4. How do I Spot Opportunities to Buy Low and Sell High?
It all fuels this question of how do I buy low and sell high? That question embeds the misconception that success in the financial markets is based upon buying and holding … buying low, holding the position and selling high … or more accurately, buying and hoping.
As we all know, hope is not a strategy. That amounts to speculation, which would be like crossing the street blindfolded. Removing the blindfold through education, support and community is a strategy.
Like any market, the equity markets work on the principles of supply and demand. Just like a white sale at your favorite store, or the after Christmas sales, the laws of supply and demand apply to the markets as well. When you run out of inventory, prices go up. When you run out of people buying products, like Christmas lights on December 26th, price drops.
Watching the news or understanding the health of the company is important. But equally important, if not more important, is being able to see where large banks and institutions are buying and selling. In other words, what price are they willing to pay or buy for a particular stock.
5. How Would I Ever Be Able to Learn all of This?
Which brings us to this question of the learning journey. This is the question we always arrive at when we realize there is a gap between where we are and where we want to be and we face up to the reality of what we need to learn to build the bridge to the other side.

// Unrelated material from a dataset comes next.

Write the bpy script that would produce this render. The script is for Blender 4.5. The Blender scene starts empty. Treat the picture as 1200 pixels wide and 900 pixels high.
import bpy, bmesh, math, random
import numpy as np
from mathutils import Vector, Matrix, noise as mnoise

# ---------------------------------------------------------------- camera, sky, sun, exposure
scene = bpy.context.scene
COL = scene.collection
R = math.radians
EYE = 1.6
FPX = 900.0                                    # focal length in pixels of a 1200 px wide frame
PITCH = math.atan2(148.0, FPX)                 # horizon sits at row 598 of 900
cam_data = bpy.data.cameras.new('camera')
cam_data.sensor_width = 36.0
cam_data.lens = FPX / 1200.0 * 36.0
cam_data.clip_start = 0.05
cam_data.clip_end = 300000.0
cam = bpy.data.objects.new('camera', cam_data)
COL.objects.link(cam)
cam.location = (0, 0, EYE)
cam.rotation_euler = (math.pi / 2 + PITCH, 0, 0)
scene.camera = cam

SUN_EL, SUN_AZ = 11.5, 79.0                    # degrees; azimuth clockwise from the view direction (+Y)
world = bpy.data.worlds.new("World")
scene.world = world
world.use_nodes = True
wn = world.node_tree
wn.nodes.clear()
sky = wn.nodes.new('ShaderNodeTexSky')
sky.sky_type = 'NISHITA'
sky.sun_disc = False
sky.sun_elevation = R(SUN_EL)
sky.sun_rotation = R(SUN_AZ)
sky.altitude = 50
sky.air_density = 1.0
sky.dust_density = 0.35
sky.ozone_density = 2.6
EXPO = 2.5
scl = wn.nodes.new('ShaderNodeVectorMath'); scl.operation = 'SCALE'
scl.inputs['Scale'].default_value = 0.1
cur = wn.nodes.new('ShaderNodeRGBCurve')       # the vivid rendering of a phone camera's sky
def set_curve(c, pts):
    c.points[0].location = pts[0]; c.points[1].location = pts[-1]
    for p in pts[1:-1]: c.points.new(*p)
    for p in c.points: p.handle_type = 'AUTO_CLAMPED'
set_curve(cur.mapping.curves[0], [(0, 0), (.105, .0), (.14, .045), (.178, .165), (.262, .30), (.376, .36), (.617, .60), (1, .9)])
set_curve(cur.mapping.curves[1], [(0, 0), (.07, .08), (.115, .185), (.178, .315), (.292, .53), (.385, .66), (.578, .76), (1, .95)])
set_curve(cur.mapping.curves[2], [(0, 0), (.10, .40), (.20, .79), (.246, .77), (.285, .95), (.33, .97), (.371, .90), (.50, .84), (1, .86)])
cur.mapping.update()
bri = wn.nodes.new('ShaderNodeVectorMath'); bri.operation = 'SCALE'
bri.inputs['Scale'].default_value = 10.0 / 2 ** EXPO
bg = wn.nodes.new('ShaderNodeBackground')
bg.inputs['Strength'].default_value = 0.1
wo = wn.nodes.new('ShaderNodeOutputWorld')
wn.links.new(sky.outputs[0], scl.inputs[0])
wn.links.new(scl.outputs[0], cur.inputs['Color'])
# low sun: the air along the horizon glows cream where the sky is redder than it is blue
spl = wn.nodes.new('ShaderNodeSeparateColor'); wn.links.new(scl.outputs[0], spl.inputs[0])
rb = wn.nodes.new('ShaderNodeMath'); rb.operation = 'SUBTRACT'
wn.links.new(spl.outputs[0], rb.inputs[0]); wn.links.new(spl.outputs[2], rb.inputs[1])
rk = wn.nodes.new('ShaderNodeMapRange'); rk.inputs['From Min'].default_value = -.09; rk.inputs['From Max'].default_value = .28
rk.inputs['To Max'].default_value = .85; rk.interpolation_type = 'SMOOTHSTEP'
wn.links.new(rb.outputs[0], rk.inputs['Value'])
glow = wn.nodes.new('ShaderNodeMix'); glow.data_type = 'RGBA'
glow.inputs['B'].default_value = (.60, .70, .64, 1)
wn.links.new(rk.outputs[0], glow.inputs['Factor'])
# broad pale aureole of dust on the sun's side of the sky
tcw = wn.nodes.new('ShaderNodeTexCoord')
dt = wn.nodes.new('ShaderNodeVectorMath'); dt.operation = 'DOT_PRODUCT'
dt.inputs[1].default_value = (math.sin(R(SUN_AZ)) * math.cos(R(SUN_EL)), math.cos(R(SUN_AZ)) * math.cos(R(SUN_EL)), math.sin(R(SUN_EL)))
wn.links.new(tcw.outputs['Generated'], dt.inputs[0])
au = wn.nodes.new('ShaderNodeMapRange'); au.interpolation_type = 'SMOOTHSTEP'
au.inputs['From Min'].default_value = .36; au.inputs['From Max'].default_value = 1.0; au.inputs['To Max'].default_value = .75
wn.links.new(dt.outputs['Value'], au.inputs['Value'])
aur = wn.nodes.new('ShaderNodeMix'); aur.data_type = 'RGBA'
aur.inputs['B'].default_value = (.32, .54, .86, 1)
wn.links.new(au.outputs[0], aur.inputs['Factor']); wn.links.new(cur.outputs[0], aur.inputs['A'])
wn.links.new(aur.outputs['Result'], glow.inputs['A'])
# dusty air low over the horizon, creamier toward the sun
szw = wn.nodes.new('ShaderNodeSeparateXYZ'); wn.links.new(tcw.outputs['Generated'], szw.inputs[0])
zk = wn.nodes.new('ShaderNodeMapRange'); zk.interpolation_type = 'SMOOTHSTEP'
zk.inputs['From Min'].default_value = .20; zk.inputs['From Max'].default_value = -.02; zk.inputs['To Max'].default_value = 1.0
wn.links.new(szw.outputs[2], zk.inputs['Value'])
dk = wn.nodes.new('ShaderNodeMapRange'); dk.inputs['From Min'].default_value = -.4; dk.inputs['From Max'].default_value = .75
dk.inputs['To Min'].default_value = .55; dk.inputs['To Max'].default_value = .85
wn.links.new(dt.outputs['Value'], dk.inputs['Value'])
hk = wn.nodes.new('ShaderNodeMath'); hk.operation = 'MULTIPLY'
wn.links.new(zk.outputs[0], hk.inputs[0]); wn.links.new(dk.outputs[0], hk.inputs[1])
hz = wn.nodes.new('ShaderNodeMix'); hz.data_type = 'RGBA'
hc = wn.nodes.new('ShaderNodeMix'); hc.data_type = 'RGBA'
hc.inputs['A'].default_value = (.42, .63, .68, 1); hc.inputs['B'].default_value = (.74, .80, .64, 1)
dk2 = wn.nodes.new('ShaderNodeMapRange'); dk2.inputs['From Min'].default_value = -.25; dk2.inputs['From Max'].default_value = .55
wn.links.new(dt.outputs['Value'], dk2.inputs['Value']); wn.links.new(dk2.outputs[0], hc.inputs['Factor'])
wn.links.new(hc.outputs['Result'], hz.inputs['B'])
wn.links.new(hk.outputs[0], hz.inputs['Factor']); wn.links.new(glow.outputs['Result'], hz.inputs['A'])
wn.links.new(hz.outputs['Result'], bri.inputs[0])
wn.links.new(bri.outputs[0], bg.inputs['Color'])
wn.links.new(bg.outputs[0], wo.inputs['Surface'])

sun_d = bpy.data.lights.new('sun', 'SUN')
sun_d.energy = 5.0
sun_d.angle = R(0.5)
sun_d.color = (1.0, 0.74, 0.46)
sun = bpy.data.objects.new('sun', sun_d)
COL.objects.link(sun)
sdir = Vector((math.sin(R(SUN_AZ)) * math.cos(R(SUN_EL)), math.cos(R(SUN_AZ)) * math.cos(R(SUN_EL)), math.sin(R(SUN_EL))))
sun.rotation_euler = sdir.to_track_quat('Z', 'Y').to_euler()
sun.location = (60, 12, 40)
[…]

It is always the same with anything worthwhile and meaningful in life, which we have undertaken the learning journey for … driving a car, learning a sport or martial art or musical instrument, developing a professional skill or trade, evolving a relationship, or being a parent.
Looking backward at a learning journey, we realize how far we have come. With what once seemed, looking forwards, and insurmountable journey. The key is to take the first step.